Following are some key facts about the vote.

BACKGROUND

The vote was promised in the 2005 Comprehensive Peace Agreement that ended more than two decades of civil war between north and south Sudan.#

The vote will take place on January 9, 2011, according to a long-delayed referendum bill passed by Sudan's parliament late last month. Southerners will either "confirm the unity of the Sudan" or "vote for secession."

There will be a simultaneous vote on whether the contested central oil region of Abyei should join the south.

LIKELY OUTCOME

Southern rebel leader John Garang promised to fight for a "New Sudan" -- a vision of a unified country, with equality between its races and regions. But that utopian plan faded after his death in a helicopter crash in July 2005.

The current leadership of Garang's Sudan People's Liberation Movement (SPLM) have been making increasingly separatist statements, despite the official line that they are campaigning to make unity attractive.

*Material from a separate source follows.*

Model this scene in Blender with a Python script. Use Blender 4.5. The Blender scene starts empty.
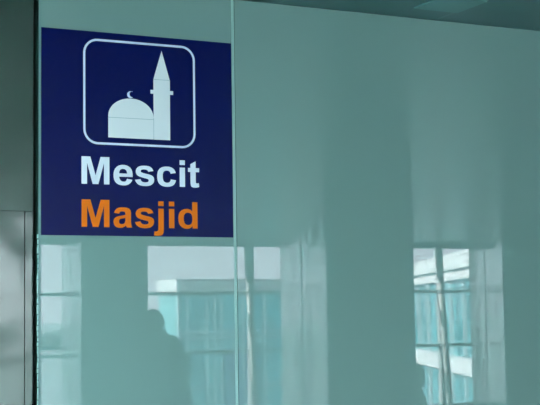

Support for secession is thought to be overwhelming among a population embittered by decades of civil war, underdevelopment and perceived exploitation by the northern Muslim elite.

THE DETAIL

Voters have to show they either have ethnic links to "the indigenous groups resident in southern Sudan" before January 1 1956, or that their family has lived in the south "continuously without interruption" since that date. They also have to be registered, sane and at least 18 years old.

At least 60 percent of registered voters have to take part for the referendum to be valid. If that target is not met, the vote will be held again within 60 days. More than half of the electorate would have to choose independence for the south to secede or choose unity to remain as one country.

OUTSTANDING ISSUES

Sudan now has just 12 months to resolve a long list of outstanding issues.

The first item is to set up an independent "Southern Sudan Referendum Commission" to work out the whole process.

Both sides also have to prepare for a possible vote for secession and reach agreements on a range of areas on everything from currency to the sharing of oil wealth, national assets and debt. The south, where most follow Christianity and traditional beliefs, needs to decide what it would call itself.

Perhaps most pressingly, north and south Sudan have still not agreed the position of their shared border, along which most of Sudan's oil fields lie.

RISKS

Presidential advisor Ghazi Salaheddin, from the NCP, warned there was a risk of war if outstanding issues on the border, nationality, debt and other areas were not resolved ahead of the referendum.

Analysts have warned conflict may also arise if the north refuses to accept an independence vote and the resulting loss of control over oilfields.

The International Crisis Group warned an independent south Sudan could become a failed state "overwhelmed by internal divisions, poor governance and bureaucratic deficiencies."